An artist's interpretation of Baggot Street in the mid nineteenth century. Image via Mercy International Association.

Almost 176 years ago, Ellen Whitty professed her final vows as a Sister of Mercy in Dublin, Ireland. It is not recorded how Ellen first encountered the work of the Sisters of Mercy and their founder, Catherine McAuley. Born in March 1819, Ellen was the daughter of a farmer, William Whitty, and his wife Johanna. William’s farm and orchard were prosperous enough for the family to send their seven children to private schools in Dublin. William was determined that his four sons would receive college educations, while Ellen was sent to Miss Finn’s academy in Hardwick Place, Dublin to study music, embroidery, French and other ‘accomplishments’ considered suitable for a young woman in the early nineteenth century.

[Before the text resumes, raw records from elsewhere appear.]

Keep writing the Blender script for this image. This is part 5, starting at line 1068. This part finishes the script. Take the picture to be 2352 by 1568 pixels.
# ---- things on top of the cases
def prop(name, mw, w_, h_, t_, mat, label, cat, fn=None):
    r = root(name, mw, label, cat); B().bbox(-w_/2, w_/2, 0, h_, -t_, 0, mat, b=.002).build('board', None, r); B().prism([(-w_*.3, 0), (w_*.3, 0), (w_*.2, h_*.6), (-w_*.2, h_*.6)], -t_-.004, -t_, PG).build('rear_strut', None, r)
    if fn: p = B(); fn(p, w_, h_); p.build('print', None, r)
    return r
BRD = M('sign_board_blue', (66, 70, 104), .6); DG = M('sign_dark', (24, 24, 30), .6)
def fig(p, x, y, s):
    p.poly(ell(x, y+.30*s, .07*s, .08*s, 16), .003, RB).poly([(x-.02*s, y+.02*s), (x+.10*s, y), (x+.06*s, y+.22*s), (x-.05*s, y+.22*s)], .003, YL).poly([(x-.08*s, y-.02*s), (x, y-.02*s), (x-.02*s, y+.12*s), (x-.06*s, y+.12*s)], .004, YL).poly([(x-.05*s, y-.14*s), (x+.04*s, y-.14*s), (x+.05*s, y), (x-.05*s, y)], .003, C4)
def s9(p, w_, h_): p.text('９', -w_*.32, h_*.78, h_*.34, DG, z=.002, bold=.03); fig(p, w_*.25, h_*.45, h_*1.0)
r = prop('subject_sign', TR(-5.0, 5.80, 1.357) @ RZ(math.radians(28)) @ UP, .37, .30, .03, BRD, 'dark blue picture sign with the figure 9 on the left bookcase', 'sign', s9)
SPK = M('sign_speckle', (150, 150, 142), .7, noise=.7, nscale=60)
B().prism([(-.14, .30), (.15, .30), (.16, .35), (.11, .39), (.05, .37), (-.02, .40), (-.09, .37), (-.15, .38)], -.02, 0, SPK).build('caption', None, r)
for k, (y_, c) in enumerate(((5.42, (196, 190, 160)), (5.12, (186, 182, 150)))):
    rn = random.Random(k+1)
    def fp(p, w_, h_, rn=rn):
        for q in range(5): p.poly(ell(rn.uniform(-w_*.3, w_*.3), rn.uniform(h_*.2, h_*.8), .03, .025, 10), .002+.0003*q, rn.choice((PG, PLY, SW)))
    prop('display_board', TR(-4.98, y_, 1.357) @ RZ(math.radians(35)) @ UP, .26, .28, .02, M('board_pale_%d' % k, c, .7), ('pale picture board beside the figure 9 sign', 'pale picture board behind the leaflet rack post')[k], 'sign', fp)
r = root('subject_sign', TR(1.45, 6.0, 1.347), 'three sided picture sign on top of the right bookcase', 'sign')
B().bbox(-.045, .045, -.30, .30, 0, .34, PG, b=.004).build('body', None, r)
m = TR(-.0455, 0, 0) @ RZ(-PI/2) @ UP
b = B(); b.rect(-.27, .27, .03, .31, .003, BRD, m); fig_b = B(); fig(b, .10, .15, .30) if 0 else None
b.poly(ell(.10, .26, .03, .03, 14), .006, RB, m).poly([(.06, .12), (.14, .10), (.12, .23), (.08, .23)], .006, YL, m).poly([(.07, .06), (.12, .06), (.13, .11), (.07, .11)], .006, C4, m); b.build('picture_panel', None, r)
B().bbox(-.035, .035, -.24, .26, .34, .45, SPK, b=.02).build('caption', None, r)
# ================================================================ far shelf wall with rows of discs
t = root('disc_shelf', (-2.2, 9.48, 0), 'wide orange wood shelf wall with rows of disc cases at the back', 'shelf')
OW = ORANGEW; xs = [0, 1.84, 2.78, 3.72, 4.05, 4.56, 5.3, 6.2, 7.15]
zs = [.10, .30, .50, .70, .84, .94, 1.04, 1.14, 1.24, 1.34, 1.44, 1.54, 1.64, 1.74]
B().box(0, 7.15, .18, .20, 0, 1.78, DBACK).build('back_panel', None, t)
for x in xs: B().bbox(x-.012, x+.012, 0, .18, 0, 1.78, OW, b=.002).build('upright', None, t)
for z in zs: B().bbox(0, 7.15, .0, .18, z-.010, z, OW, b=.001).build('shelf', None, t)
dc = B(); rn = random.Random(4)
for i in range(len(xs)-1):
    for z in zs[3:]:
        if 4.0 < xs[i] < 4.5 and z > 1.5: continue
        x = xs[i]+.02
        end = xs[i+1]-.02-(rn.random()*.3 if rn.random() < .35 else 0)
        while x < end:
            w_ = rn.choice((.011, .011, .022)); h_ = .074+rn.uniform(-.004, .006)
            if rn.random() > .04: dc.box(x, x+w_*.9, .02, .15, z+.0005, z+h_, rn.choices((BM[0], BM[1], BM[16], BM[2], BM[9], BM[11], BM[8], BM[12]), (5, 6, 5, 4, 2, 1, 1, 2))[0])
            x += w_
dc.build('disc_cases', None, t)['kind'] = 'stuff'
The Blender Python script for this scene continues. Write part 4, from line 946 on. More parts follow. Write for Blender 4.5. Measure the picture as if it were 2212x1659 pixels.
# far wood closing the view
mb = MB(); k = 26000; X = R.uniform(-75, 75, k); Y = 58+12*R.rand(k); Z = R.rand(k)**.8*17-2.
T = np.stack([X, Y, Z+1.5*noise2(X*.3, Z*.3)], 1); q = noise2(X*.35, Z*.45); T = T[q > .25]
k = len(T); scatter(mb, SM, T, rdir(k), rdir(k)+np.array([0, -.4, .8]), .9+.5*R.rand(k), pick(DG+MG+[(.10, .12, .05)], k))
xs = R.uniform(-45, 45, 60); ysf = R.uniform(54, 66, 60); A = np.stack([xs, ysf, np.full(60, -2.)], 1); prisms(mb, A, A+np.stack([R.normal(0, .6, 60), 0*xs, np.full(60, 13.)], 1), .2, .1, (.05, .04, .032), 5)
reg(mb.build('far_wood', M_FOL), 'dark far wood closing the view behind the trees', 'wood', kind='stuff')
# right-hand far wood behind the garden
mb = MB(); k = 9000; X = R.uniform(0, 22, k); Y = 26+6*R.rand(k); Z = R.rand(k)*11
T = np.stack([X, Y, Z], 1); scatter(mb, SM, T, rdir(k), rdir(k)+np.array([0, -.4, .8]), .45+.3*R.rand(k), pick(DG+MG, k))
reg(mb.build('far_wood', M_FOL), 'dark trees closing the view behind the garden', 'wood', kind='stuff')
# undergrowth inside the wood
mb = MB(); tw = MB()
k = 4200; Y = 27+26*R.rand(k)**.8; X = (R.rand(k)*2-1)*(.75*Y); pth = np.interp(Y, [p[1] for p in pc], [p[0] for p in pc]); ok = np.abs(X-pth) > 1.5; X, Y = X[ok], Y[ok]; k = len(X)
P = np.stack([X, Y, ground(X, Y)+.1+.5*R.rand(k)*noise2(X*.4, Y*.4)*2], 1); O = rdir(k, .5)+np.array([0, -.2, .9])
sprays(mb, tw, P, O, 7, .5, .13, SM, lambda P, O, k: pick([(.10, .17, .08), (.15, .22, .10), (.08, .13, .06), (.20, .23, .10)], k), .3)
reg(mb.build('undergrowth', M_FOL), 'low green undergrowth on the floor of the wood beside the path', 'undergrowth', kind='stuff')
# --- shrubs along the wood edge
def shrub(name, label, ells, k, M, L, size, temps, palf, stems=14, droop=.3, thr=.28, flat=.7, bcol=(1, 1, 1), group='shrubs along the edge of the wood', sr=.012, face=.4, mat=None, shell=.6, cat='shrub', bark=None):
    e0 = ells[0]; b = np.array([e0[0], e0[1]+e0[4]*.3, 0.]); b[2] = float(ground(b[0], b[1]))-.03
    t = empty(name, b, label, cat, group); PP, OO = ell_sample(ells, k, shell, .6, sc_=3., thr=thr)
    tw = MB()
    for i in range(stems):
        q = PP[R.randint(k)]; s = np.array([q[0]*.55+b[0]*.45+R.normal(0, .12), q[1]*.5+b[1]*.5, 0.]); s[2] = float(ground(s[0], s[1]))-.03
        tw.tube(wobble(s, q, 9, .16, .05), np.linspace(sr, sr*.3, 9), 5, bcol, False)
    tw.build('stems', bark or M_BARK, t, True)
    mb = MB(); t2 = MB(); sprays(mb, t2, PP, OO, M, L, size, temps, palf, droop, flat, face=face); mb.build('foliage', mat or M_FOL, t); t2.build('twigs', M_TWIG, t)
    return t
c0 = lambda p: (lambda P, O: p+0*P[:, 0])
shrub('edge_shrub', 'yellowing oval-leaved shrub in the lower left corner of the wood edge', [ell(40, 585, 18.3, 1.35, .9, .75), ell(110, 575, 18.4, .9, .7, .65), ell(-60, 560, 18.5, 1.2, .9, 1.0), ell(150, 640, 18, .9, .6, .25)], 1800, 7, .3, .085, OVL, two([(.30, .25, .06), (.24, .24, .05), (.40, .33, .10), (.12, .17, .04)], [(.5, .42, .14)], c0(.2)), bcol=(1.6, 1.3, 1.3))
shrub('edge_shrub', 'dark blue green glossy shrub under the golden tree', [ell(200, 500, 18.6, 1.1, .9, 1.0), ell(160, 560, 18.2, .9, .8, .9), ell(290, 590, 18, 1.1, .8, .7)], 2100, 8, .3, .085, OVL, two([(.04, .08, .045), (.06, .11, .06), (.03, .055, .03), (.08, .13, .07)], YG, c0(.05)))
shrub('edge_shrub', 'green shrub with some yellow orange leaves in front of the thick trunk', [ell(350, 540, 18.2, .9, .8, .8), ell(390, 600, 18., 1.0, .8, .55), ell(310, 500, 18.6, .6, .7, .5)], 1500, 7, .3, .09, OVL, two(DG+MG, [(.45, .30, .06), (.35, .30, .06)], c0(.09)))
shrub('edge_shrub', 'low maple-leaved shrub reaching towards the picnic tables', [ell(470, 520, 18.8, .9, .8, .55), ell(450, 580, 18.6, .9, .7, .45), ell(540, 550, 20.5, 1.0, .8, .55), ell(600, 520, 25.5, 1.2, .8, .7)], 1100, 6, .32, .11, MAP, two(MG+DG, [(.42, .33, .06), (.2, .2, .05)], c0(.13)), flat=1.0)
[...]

Ellen probably became aware of the Sisters of Mercy during her time as a student in Dublin. In the city, the contrast between the wealthy and the poor was much starker than in the small farming community in County Wexford where Ellen grew up. From her school, Ellen would have observed the Sisters of Mercy traversing the streets of Dublin to aid the poor, and provide education to young, working class women. On 6 January 1839, two months before her twentieth birthday, Ellen presented herself to Catherine McAuley at the Baggot Street convent to seek admittance to the Sisters of Mercy. That night, Catherine wrote to her friend Francis Warde:

… a new Sister was concluded for this day from Co Wexford. She comes in a week … She will not be 20 till next week. Very pleasing and musical.

Ellen entered the Sisters of Mercy with the last group of novices to receive their preparation and training directly from Catherine McAuley. Intelligent and lively, with pale olive skin, dark eyes and expressive features, Ellen was quick to make friends with her fellow novices, some of whom had travelled from Birmingham and Liverpool to make their preparations for profession. Her potential as a future leader was recognised early by the Baggot Street superiors, who delegated her small responsibilities. For example, Ellen was placed in charge of training the choirs who performed to large crowds at churches in Dublin and Birr. Ellen also arranged the choirs’ musical arrangements.

Ellen took her final vows on 19 August 1841, and her first year as a professed Sister was eventful. She was appointed by Catherine to be Mistress of Novices, and worked closely alongside Catherine until the founder’s death on 11 November. Ellen was at Catherine’s bedside during her last days. For the rest of her life, she provided a living link to Catherine’s teachings and her vision for a more just and equitable world.